The Leaning Tower of Pisa Has Gotten a Little Straighter

Engineers announced that the famed structure’s tilt has reduced by about 1.5 inches

Jorge Láscar/Flickr

Since the early days of its construction, the Leaning Tower of Pisa has been plagued by its now-characteristic tilt. Work began on the bell tower in 1172; by the time builders reached the second floor, the building had started to lean. In more recent years, experts worried that the tower would topple over entirely. But as the Agence France-Presse reports, Italian engineers recently announced that the Leaning Tower of Pisa is not only in good structural health, but is also leaning a little less.

Nunziante Squeglia, an engineering professor at the University of Pisa and a member of the committee that monitors the tower, revealed that the famed structure has straightened by four centimeters (about 1.5 inches).

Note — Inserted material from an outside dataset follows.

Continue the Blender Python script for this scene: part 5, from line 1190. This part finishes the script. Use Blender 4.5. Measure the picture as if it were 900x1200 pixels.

He added that the good news is the result of a lengthy conservation effort that spanned from 1990 to 2001, during which time the tower was closed to visitors.

“We knew those measures would have protracted consequences,” Squeglia said, according to Elisabetta Povoledo of the New York Times. Engineers did not predict, however, that the structure would reduce its tilt.

The Leaning Tower of Pisa is part of a cathedral complex known as “Il Campo dei Miracoli,” or the “Field of Miracles.” The structure slumps because it was built on soft, shifting ground. Due to interruptions caused by conflict, financial setbacks and structural issues, it took nearly 200 years for the tower to be completed, which was in fact quite fortuitous. If the soil beneath the tower had not had time to compress, the entire building would have likely collapsed.

Still, the tower wasn’t in great shape. Over the centuries, it continued to slump until its tilt reached nearly 15 feet from the vertical. Experts worried it would collapse “at any moment.”

The conservation project that took place more than two decades ago saw workers put hundreds of tons of lead counterweights at the base of the tower and remove soil from its foundations, reports the Associated Press. In 2008, the engineers announced that the building had stopped moving for the first time in its 800-year history, and that the tower was 19 inches straighter as a result of efforts to salvage it.

To make sure that it continues its upward trajectory, the tower is carefully monitored and the number of visitors allowed inside the building is capped. But the site’s iconic lean isn’t going anywhere quickly. Squeglia said it would take “around 4,000 years” for the tilt to straighten entirely, according to the Times’ Povoledo, leaving plenty of time for tourists to take the obligatory “straightening the Leaning Tower” photo.